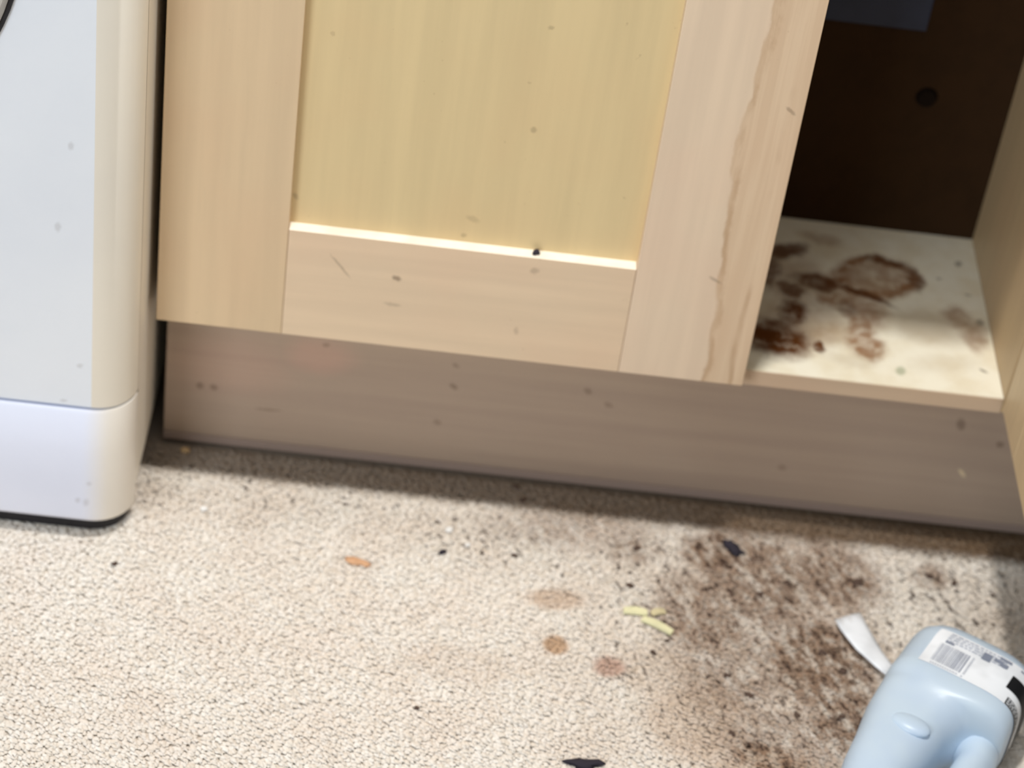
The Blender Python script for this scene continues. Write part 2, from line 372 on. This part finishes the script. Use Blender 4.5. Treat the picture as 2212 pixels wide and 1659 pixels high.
# ------------------------------------------------------------------ washing machine
def rr_plan(x0, x1, y0, y1, r, n=10, back_r=0.004):
    pts = []
    for cx, cy, a0, rr in ((x1-r, y0+r, -90, r), (x1-back_r, y1-back_r, 0, back_r), (x0+back_r, y1-back_r, 90, back_r), (x0+r, y0+r, 180, r)):
        for k in range(n+1):
            a = math.radians(a0+90*k/n); pts.append((cx+rr*math.cos(a), cy+rr*math.sin(a)))
    return pts
def washer():
    X0, X1, YF = -0.607, -0.007, -0.079
    w = empty('washing_machine', (-0.307, 0.18, 0), 'white front-loading washing machine beside the cabinet door', 'washing machine')
    def ring(off_front, z, yb=-0.044, inset=0.0):
        return [(x, y, z) for x, y in rr_plan(X0+inset, X1-inset, YF-off_front+inset, yb, 0.034+off_front*0.3)]
    f = from_bm('front_panel', loft([ring(-0.0012, 0.1438), ring(0, 0.146), ring(0, 0.848), ring(-0.002, 0.85)]), M_white, w)
    f.data.materials.append(M_side)
    for p in f.data.polygons:                       # the rounded corners are the cream painted steel wrap
        if abs(p.normal.z) < 0.5 and (p.center.x > X1-0.0335 or p.center.x < X0+0.0335): p.material_index = 1
    auto_smooth(f)
    k = from_bm('kick_panel', loft([ring(-0.003, 0.0185, inset=.001), ring(0.003, 0.0215), ring(0.0058, 0.0275), ring(0.0070, 0.101), ring(0.0062, 0.1075), ring(0.0022, 0.1390), ring(0.0004, 0.1415)]), M_kick, w); auto_smooth(k, 50)
    shade_block = from_bm('under_shade_block', loft([[(x, y, z) for x, y in rr_plan(X0+0.006, X1-0.006, YF+0.004, 0.44, 0.03)] for z in (0.0055, 0.0184)]), M_black, w)  # added black block that deepens the shadow under the machine
    box('cabinet_body', (X0, X1-0.0008, -0.0435, 0.45, 0.030, 0.85), M_side, w, 0.003)
    for sx in (X0+0.05, X1-0.06):
        for sy in (-0.005, 0.40):
            bm = bmesh.new(); bmesh.ops.create_cone(bm, cap_ends=True, segments=20, radius1=0.022, radius2=0.018, depth=0.031, matrix=Matrix.Translation((sx, sy, 0.0155)))
            from_bm('foot', bm, M_black, w)
    # round loading door
    cx, cz = -0.307, 0.582
    def lathe(prof, n=96):
        return loft([[(cx+r*math.cos(2*math.pi*i/n), y, cz+r*math.sin(2*math.pi*i/n)) for i in range(n)] for r, y in prof], True)
    d = from_bm('door', lathe([(0.2105, YF+0.002), (0.2105, YF-0.006), (0.207, YF-0.012), (0.190, YF-0.018), (0.165, YF-0.016), (0.160, YF-0.008)]), M_grey, w); auto_smooth(d)
    from_bm('glass_bowl', lathe([(0.1595, YF-0.007), (0.150, YF-0.017), (0.120, YF-0.010), (0.02, YF-0.006)]), M_glass, d, True)
    s = from_bm('door_seal', lathe([(0.2107, YF+0.001), (0.2107, YF-0.0035), (0.2140, YF-0.0035), (0.2145, YF+0.001)]), M_black, w)
    tag(s, 'thin black rubber rim around the round door')
washer()

# ------------------------------------------------------------------ kitchen unit
def cabinet():
    c = empty('base_cabinet', (0.37, 0.16, Z0-0.016), 'beige wood-effect kitchen base cabinet with one door open', 'cabinet')
    zt = 0.868
    zb = Z0+0.0018
    box('side_panel', (0.0, 0.016, 0.0215, 0.262, Z0-0.0135, zt), M_carc, c, 0.0006)
    box('side_panel', (XR, XR+0.016, 0.0215, 0.262, Z0-0.0135, zt), M_carc, c, 0.0006)
    sh = box('bottom_panel', (0.0165, XR-0.0004, YS+0.0009, 0.261, zb-0.0155, zb), M_shelf, c, 0.0)
    tag(sh, 'cream cabinet floor with brown spill stains')
    box('edge_strip', (0.0165, XR-0.0004, YS, YS+0.0009, zb-0.0158, zb-0.0006), M_edge, sh, 0.0003)
    bp = box('back_panel', (0.0, XR+0.016, 0.2625, 0.266, Z0-0.0135, zt), M_backp, c, 0)
    tag(bp, 'dark brown hardboard back')
    cv = box('cover_plate', (0.46, 0.637, 0.2585, 0.2624, Z0+0.216, Z0+0.40), M_cover, c, 0.001); tag(cv, 'blue-grey cover plate')
    bm = bmesh.new(); bmesh.ops.create_cone(bm, cap_ends=True, segments=24, radius1=0.008, radius2=0.010, depth=0.004, matrix=Matrix.Translation((0.653, 0.2604, Z0+0.148)) @ Matrix.Rotation(math.radians(-90), 4, 'X'))
    from_bm('grommet', bm, M_grom, c)
    box('top_panel', (0.0165, XR-0.0004, 0.0215, 0.2618, zt-0.016, zt-0.0005), M_carc, c, 0.0005)
    # closed shaker door
    H = zt-0.004; SL, SR, RH = 0.1057, 0.3931, 0.1082
    d = from_bm('door', box_bm(SL-0.008, SR+0.008, 0.0112, 0.0160, Z0+RH-0.008, H-RH+0.008), M_panel, c)
    tag(d, 'closed frame-and-panel door')
    g = 0.00012
    box('stile', (0.0, SL-g, 0.0, 0.019, Z0, H), M_stile, d, 0.0007)
    box('stile', (SR+g, 0.5, 0.0, 0.019, Z0, H), M_peel, d, 0.0007)['label'] = 'door stile with peeling stained edge'
    lr = box('rail', (SL+g, SR-g, 0.0, 0.019, Z0, Z0+RH), M_rail, d, 0.0007)
    lr.data.materials.append(M_ledge_lit)                 # overhead light on the ledge painted in as a paler top face
    for p in lr.data.polygons:
        if p.normal.z > 0.6: p.material_index = 1
    box('rail', (SL+g, SR-g, 0.0, 0.019, H-RH, H), M_rail, d, 0.0012)
    # open door, swung out square from the right side
    zo = Z0-0.008
    xo = XR+0.0002; yo0, yo1 = -0.212, 0.0165
    d2 = from_bm('door', box_bm(xo+0.004, xo+0.0088, yo0+0.06, yo1-0.06, zo+0.06, H-0.06), M_odoor, c)
    tag(d2, 'open door swung out from the right side')
    box('stile', (xo, xo+0.019, yo1-0.068, yo1, zo, H), M_odoor, d2, 0.0012)
    box('stile', (xo, xo+0.019, yo0, yo0+0.068, zo, H), M_odoor, d2, 0.0012)
    box('rail', (xo, xo+0.019, yo0+0.0685, yo1-0.0685, zo, zo+0.068), M_odoor, d2, 0.0012)
    box('rail', (xo, xo+0.019, yo0+0.0685, yo1-0.0685, H-0.068, H), M_odoor, d2, 0.0012)
    for hz in (0.74,):
        box('hinge', (XR-0.012, XR-0.0002, 0.0, 0.075, hz, hz+0.03), M_hinge, c, 0.002)
    return c
cabinet()

def plinth():
    p = empty('plinth_board', (0.37, YP+0.008, 0), 'mauve-beige plinth board below the cabinet doors', 'plinth')
    box('board', (0.003, 0.80, YP, YP+0.016, 0.0085, Z0-0.015), M_plinth, p, 0.0006)
    s = box('seal_strip', (0.003, 0.80, YP-0.0022, YP-0.0002, 0.0075, 0.0160), M_strip, p, 0.0007)
    tag(s, 'grey plastic sealing strip along the floor')
plinth()
tag(box('worktop', (-0.65, 1.4, 0.002, 0.598, 0.8705, 0.9085), M_work, bev=0.004), 'laminate worktop across the cabinet and washing machine', 'worktop')

# ------------------------------------------------------------------ plastic bottle lying on the floor
def bottle_mat():
    m = NT('milky_plastic', 0.32, 0.45); P = m.obj()
    n = m.noise(P, 25, 2.0)
    col = m.mix(m.remap(n, 0.35, 0.7), lin(224, 241, 255), lin(217, 235, 254))
    m.done(col)
    tr = m.n('ShaderNodeBsdfTranslucent'); tr.inputs[0].default_value = lin(226, 238, 248)
    mx = m.n('ShaderNodeMixShader'); mx.inputs[0].default_value = 0.28
    out = m.t.nodes['Material Output']
    m.t.links.new(m.b.outputs[0], mx.inputs[1]); m.t.links.new(tr.outputs[0], mx.inputs[2]); m.t.links.new(mx.outputs[0], out.inputs[0])
    return m.mat
M_bottle = bottle_mat()
M_label = plain('white_label', (244, 248, 253), 0.5)
M_ink = plain('grey_ink', (138, 146, 164), 0.5)
M_inkd = plain('black_ink', (14, 16, 20), 0.5)
M_inkp = plain('pale_ink', (176, 184, 200), 0.5)
M_cap = plain('bottle_cap_plastic', (60, 96, 170), 0.4)

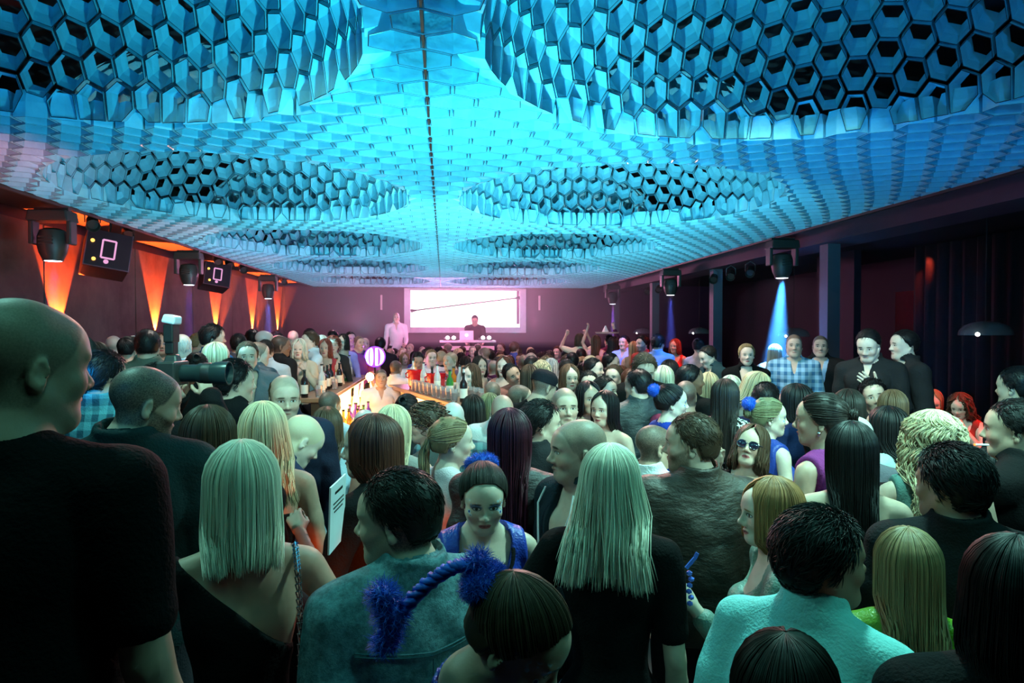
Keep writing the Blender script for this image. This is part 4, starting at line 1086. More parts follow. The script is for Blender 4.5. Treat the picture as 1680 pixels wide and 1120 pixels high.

○ ○ ○ ○ ○

> _Task directions_:
List every line in the records above that contains the word "script".

> _Answer to this task_:
The Blender Python script for this scene continues. Write part 2, from line 372 on. This part finishes the script. Use Blender 4.5. Treat the picture as 2212 pixels wide and 1659 pixels high.
Keep writing the Blender script for this image. This is part 4, starting at line 1086. More parts follow. The script is for Blender 4.5. Treat the picture as 1680 pixels wide and 1120 pixels high.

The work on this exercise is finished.